--- BEGIN SUPPLIED MATERIAL ---

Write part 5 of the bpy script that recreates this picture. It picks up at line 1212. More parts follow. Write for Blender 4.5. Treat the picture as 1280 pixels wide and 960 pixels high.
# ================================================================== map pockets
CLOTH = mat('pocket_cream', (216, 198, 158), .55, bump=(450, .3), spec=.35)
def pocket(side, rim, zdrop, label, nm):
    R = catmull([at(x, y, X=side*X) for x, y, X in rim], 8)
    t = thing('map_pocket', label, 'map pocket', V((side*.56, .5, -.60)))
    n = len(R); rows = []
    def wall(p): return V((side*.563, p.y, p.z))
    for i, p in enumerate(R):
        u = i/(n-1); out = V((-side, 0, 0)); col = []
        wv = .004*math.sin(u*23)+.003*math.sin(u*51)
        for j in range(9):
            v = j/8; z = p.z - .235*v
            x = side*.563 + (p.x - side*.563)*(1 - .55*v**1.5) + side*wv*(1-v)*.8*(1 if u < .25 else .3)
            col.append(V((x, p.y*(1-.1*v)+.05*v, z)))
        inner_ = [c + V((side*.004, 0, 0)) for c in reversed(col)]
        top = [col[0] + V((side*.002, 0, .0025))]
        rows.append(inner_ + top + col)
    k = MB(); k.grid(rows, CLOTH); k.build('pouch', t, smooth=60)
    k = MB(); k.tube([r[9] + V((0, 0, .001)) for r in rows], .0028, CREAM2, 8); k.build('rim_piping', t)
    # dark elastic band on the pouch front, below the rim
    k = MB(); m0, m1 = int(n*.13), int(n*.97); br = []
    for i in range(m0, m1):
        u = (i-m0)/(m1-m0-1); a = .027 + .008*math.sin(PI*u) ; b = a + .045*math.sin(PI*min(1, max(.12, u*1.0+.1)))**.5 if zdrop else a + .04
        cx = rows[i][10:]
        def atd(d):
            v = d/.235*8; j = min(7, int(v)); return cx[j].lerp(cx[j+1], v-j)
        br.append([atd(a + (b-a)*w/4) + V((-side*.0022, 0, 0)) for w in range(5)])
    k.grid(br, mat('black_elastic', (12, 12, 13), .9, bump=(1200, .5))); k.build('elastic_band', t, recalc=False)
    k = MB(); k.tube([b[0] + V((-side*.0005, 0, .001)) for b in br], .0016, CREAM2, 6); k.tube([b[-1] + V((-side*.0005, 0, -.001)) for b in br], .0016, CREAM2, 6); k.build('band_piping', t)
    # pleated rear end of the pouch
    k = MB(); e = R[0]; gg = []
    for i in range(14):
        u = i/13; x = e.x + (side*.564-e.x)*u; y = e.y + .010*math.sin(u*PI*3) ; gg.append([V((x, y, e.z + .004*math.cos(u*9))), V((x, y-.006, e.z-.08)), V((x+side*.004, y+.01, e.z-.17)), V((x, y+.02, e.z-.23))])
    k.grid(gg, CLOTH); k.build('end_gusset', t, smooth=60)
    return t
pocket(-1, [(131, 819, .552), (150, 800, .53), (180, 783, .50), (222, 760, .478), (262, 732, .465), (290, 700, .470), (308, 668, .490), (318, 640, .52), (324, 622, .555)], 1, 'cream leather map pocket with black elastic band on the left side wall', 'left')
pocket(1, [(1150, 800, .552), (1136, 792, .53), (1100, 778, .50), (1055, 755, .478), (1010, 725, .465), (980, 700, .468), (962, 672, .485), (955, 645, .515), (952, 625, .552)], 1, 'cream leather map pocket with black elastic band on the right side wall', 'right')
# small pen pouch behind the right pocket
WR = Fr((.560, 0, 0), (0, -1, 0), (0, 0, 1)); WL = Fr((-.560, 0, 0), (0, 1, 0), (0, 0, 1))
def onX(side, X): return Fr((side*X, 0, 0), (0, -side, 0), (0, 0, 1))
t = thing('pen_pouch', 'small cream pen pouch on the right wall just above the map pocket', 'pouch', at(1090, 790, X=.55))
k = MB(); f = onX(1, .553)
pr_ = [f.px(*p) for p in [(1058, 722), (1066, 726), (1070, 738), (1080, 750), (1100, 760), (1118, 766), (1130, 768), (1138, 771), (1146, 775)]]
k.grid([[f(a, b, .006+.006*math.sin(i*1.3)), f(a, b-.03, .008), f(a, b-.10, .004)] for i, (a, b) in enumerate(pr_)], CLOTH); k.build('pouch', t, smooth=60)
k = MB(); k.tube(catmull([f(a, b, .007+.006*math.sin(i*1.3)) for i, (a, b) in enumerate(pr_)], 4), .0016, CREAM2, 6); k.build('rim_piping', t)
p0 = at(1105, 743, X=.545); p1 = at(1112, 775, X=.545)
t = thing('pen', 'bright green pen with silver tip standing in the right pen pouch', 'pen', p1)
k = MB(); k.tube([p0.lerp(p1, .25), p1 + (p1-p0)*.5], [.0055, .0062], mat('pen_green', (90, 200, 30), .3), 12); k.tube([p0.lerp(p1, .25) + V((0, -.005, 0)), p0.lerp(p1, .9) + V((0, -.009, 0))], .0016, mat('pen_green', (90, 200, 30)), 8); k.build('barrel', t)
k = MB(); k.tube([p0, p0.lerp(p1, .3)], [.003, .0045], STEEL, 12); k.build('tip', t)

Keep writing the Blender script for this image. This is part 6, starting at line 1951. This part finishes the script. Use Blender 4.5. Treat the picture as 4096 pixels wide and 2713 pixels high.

--- END SUPPLIED MATERIAL ---

**GOAL**
Copy all the records above precisely.

**FULL ANSWER**
Write part 5 of the bpy script that recreates this picture. It picks up at line 1212. More parts follow. Write for Blender 4.5. Treat the picture as 1280 pixels wide and 960 pixels high.
# ================================================================== map pockets
CLOTH = mat('pocket_cream', (216, 198, 158), .55, bump=(450, .3), spec=.35)
def pocket(side, rim, zdrop, label, nm):
    R = catmull([at(x, y, X=side*X) for x, y, X in rim], 8)
    t = thing('map_pocket', label, 'map pocket', V((side*.56, .5, -.60)))
    n = len(R); rows = []
    def wall(p): return V((side*.563, p.y, p.z))
    for i, p in enumerate(R):
        u = i/(n-1); out = V((-side, 0, 0)); col = []
        wv = .004*math.sin(u*23)+.003*math.sin(u*51)
        for j in range(9):
            v = j/8; z = p.z - .235*v
            x = side*.563 + (p.x - side*.563)*(1 - .55*v**1.5) + side*wv*(1-v)*.8*(1 if u < .25 else .3)
            col.append(V((x, p.y*(1-.1*v)+.05*v, z)))
        inner_ = [c + V((side*.004, 0, 0)) for c in reversed(col)]
        top = [col[0] + V((side*.002, 0, .0025))]
        rows.append(inner_ + top + col)
    k = MB(); k.grid(rows, CLOTH); k.build('pouch', t, smooth=60)
    k = MB(); k.tube([r[9] + V((0, 0, .001)) for r in rows], .0028, CREAM2, 8); k.build('rim_piping', t)
    # dark elastic band on the pouch front, below the rim
    k = MB(); m0, m1 = int(n*.13), int(n*.97); br = []
    for i in range(m0, m1):
        u = (i-m0)/(m1-m0-1); a = .027 + .008*math.sin(PI*u) ; b = a + .045*math.sin(PI*min(1, max(.12, u*1.0+.1)))**.5 if zdrop else a + .04
        cx = rows[i][10:]
        def atd(d):
            v = d/.235*8; j = min(7, int(v)); return cx[j].lerp(cx[j+1], v-j)
        br.append([atd(a + (b-a)*w/4) + V((-side*.0022, 0, 0)) for w in range(5)])
    k.grid(br, mat('black_elastic', (12, 12, 13), .9, bump=(1200, .5))); k.build('elastic_band', t, recalc=False)
    k = MB(); k.tube([b[0] + V((-side*.0005, 0, .001)) for b in br], .0016, CREAM2, 6); k.tube([b[-1] + V((-side*.0005, 0, -.001)) for b in br], .0016, CREAM2, 6); k.build('band_piping', t)
    # pleated rear end of the pouch
    k = MB(); e = R[0]; gg = []
    for i in range(14):
        u = i/13; x = e.x + (side*.564-e.x)*u; y = e.y + .010*math.sin(u*PI*3) ; gg.append([V((x, y, e.z + .004*math.cos(u*9))), V((x, y-.006, e.z-.08)), V((x+side*.004, y+.01, e.z-.17)), V((x, y+.02, e.z-.23))])
    k.grid(gg, CLOTH); k.build('end_gusset', t, smooth=60)
    return t
pocket(-1, [(131, 819, .552), (150, 800, .53), (180, 783, .50), (222, 760, .478), (262, 732, .465), (290, 700, .470), (308, 668, .490), (318, 640, .52), (324, 622, .555)], 1, 'cream leather map pocket with black elastic band on the left side wall', 'left')
pocket(1, [(1150, 800, .552), (1136, 792, .53), (1100, 778, .50), (1055, 755, .478), (1010, 725, .465), (980, 700, .468), (962, 672, .485), (955, 645, .515), (952, 625, .552)], 1, 'cream leather map pocket with black elastic band on the right side wall', 'right')
# small pen pouch behind the right pocket
WR = Fr((.560, 0, 0), (0, -1, 0), (0, 0, 1)); WL = Fr((-.560, 0, 0), (0, 1, 0), (0, 0, 1))
def onX(side, X): return Fr((side*X, 0, 0), (0, -side, 0), (0, 0, 1))
t = thing('pen_pouch', 'small cream pen pouch on the right wall just above the map pocket', 'pouch', at(1090, 790, X=.55))
k = MB(); f = onX(1, .553)
pr_ = [f.px(*p) for p in [(1058, 722), (1066, 726), (1070, 738), (1080, 750), (1100, 760), (1118, 766), (1130, 768), (1138, 771), (1146, 775)]]
k.grid([[f(a, b, .006+.006*math.sin(i*1.3)), f(a, b-.03, .008), f(a, b-.10, .004)] for i, (a, b) in enumerate(pr_)], CLOTH); k.build('pouch', t, smooth=60)
k = MB(); k.tube(catmull([f(a, b, .007+.006*math.sin(i*1.3)) for i, (a, b) in enumerate(pr_)], 4), .0016, CREAM2, 6); k.build('rim_piping', t)
p0 = at(1105, 743, X=.545); p1 = at(1112, 775, X=.545)
t = thing('pen', 'bright green pen with silver tip standing in the right pen pouch', 'pen', p1)
k = MB(); k.tube([p0.lerp(p1, .25), p1 + (p1-p0)*.5], [.0055, .0062], mat('pen_green', (90, 200, 30), .3), 12); k.tube([p0.lerp(p1, .25) + V((0, -.005, 0)), p0.lerp(p1, .9) + V((0, -.009, 0))], .0016, mat('pen_green', (90, 200, 30)), 8); k.build('barrel', t)
k = MB(); k.tube([p0, p0.lerp(p1, .3)], [.003, .0045], STEEL, 12); k.build('tip', t)

Keep writing the Blender script for this image. This is part 6, starting at line 1951. This part finishes the script. Use Blender 4.5. Treat the picture as 4096 pixels wide and 2713 pixels high.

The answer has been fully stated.